Copy down all of the data underneath, exactly as shown.

··········

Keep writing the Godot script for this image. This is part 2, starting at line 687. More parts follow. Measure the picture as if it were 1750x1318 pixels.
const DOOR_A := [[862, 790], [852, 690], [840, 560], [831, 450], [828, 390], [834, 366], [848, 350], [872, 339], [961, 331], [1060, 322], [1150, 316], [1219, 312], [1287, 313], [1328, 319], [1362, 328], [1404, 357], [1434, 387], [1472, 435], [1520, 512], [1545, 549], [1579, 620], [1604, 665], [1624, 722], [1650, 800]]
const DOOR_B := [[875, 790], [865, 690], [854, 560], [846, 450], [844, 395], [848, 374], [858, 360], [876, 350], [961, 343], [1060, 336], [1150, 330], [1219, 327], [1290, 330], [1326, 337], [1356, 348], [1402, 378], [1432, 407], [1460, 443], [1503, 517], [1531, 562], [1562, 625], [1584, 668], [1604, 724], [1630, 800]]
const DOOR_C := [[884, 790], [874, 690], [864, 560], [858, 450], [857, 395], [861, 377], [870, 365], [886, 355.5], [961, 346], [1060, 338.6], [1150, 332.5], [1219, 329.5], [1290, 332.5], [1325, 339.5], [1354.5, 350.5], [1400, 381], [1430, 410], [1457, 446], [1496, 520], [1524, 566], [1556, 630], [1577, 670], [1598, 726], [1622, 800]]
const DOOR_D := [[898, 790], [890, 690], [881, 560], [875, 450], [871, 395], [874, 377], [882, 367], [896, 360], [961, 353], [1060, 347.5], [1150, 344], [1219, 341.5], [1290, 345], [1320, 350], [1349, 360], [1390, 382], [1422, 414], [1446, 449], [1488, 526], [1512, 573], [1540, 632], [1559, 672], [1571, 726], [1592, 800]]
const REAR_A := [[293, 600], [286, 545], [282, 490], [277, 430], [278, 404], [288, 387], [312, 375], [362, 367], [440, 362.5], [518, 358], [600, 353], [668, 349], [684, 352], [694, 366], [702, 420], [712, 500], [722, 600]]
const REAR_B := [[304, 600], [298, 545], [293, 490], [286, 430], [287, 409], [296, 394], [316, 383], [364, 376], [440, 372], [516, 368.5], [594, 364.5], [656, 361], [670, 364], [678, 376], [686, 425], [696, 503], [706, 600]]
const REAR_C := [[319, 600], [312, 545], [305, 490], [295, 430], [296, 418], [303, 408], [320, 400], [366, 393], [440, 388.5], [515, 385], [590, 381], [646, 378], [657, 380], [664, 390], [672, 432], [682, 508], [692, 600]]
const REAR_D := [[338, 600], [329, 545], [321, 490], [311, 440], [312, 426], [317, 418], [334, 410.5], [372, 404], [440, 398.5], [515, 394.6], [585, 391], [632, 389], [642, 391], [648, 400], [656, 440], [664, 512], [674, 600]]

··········

■ FINAL ANSWER ■
Keep writing the Godot script for this image. This is part 2, starting at line 687. More parts follow. Measure the picture as if it were 1750x1318 pixels.
const DOOR_A := [[862, 790], [852, 690], [840, 560], [831, 450], [828, 390], [834, 366], [848, 350], [872, 339], [961, 331], [1060, 322], [1150, 316], [1219, 312], [1287, 313], [1328, 319], [1362, 328], [1404, 357], [1434, 387], [1472, 435], [1520, 512], [1545, 549], [1579, 620], [1604, 665], [1624, 722], [1650, 800]]
const DOOR_B := [[875, 790], [865, 690], [854, 560], [846, 450], [844, 395], [848, 374], [858, 360], [876, 350], [961, 343], [1060, 336], [1150, 330], [1219, 327], [1290, 330], [1326, 337], [1356, 348], [1402, 378], [1432, 407], [1460, 443], [1503, 517], [1531, 562], [1562, 625], [1584, 668], [1604, 724], [1630, 800]]
const DOOR_C := [[884, 790], [874, 690], [864, 560], [858, 450], [857, 395], [861, 377], [870, 365], [886, 355.5], [961, 346], [1060, 338.6], [1150, 332.5], [1219, 329.5], [1290, 332.5], [1325, 339.5], [1354.5, 350.5], [1400, 381], [1430, 410], [1457, 446], [1496, 520], [1524, 566], [1556, 630], [1577, 670], [1598, 726], [1622, 800]]
const DOOR_D := [[898, 790], [890, 690], [881, 560], [875, 450], [871, 395], [874, 377], [882, 367], [896, 360], [961, 353], [1060, 347.5], [1150, 344], [1219, 341.5], [1290, 345], [1320, 350], [1349, 360], [1390, 382], [1422, 414], [1446, 449], [1488, 526], [1512, 573], [1540, 632], [1559, 672], [1571, 726], [1592, 800]]
const REAR_A := [[293, 600], [286, 545], [282, 490], [277, 430], [278, 404], [288, 387], [312, 375], [362, 367], [440, 362.5], [518, 358], [600, 353], [668, 349], [684, 352], [694, 366], [702, 420], [712, 500], [722, 600]]
const REAR_B := [[304, 600], [298, 545], [293, 490], [286, 430], [287, 409], [296, 394], [316, 383], [364, 376], [440, 372], [516, 368.5], [594, 364.5], [656, 361], [670, 364], [678, 376], [686, 425], [696, 503], [706, 600]]
const REAR_C := [[319, 600], [312, 545], [305, 490], [295, 430], [296, 418], [303, 408], [320, 400], [366, 393], [440, 388.5], [515, 385], [590, 381], [646, 378], [657, 380], [664, 390], [672, 432], [682, 508], [692, 600]]
const REAR_D := [[338, 600], [329, 545], [321, 490], [311, 440], [312, 426], [317, 418], [334, 410.5], [372, 404], [440, 398.5], [515, 394.6], [585, 391], [632, 389], [642, 391], [648, 400], [656, 440], [664, 512], [674, 600]]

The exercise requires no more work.